### Written problem:
Return, without pictures, the lines from the start of the data through the one that contains "COL = SC.collection".

## BEGIN

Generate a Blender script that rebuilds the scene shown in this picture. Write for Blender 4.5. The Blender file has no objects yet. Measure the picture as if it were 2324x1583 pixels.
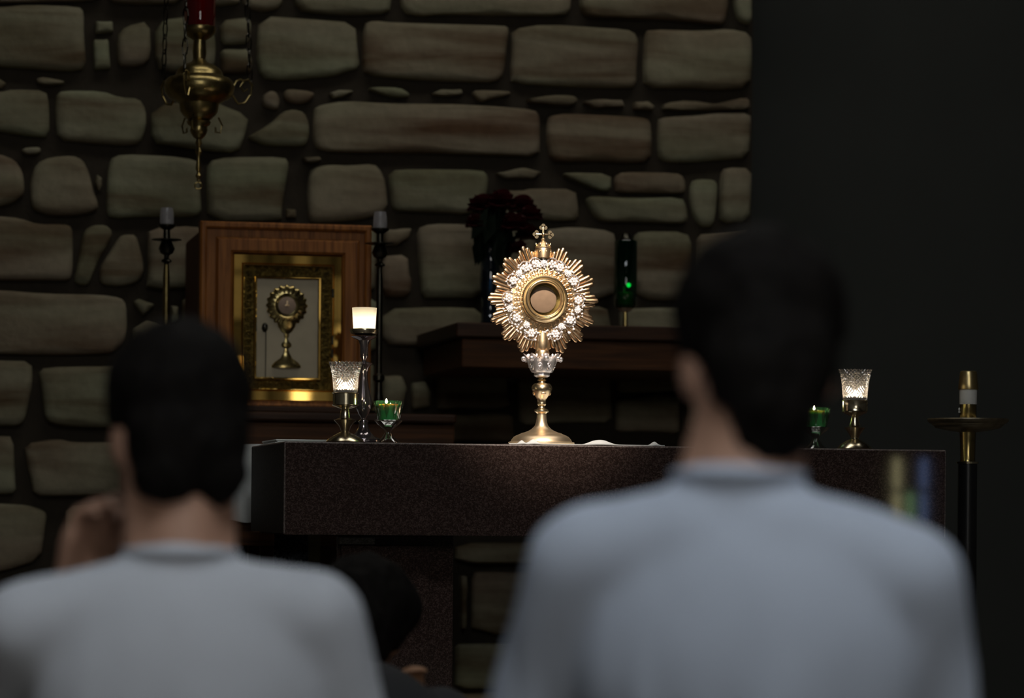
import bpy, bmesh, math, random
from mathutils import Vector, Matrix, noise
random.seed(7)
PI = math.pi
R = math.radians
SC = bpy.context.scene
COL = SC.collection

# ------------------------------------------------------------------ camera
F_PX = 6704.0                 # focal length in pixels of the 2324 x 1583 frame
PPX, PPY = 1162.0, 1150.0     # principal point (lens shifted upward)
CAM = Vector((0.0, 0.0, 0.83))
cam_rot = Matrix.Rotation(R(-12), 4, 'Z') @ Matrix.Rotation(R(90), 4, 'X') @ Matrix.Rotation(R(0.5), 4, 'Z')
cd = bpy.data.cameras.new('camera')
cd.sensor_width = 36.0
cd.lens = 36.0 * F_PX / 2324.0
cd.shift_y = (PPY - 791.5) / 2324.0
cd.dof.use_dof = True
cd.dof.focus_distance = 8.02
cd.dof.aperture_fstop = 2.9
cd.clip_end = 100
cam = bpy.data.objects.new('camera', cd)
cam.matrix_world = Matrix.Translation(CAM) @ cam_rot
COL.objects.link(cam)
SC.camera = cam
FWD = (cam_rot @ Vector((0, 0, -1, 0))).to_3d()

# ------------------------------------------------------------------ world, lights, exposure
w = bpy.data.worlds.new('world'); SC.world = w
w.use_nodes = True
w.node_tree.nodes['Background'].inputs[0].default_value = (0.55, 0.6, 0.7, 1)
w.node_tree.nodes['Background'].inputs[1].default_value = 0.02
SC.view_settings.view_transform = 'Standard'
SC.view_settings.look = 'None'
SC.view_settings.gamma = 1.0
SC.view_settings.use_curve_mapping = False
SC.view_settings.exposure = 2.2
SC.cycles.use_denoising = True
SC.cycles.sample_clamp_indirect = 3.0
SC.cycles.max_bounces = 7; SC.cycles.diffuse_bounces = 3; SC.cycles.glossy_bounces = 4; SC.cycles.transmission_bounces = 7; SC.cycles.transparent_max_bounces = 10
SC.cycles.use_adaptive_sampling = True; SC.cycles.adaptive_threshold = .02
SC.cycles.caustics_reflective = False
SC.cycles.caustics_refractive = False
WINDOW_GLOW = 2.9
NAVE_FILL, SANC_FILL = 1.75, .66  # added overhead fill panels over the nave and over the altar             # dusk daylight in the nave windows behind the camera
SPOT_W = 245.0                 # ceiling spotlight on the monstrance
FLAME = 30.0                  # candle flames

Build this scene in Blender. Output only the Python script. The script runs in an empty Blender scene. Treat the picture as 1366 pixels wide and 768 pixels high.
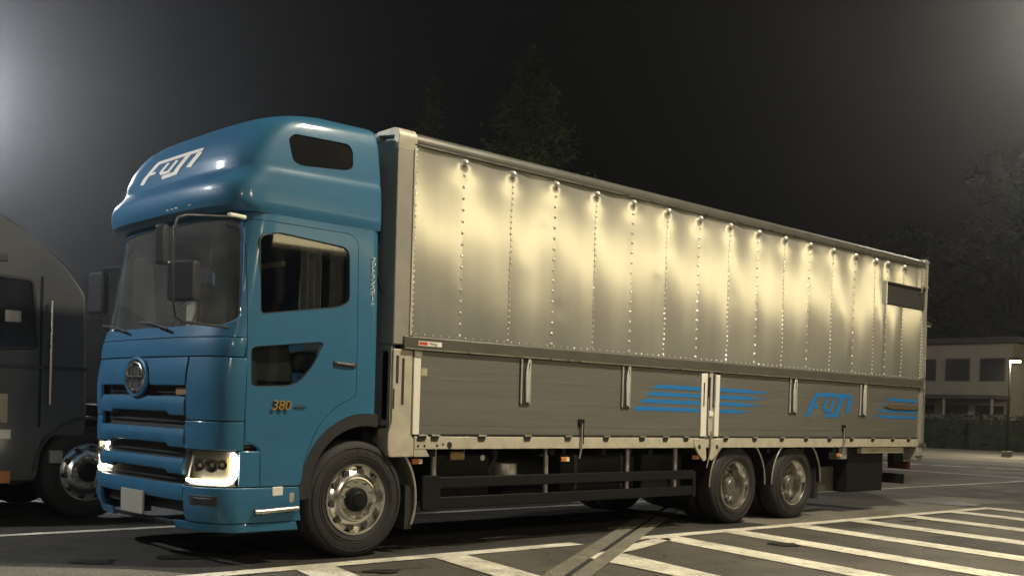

## END

### Task response:
Generate a Blender script that rebuilds the scene shown in this picture. Write for Blender 4.5. The Blender file has no objects yet. Measure the picture as if it were 2324x1583 pixels.
import bpy, bmesh, math, random
from mathutils import Vector, Matrix, noise
random.seed(7)
PI = math.pi
R = math.radians
SC = bpy.context.scene
COL = SC.collection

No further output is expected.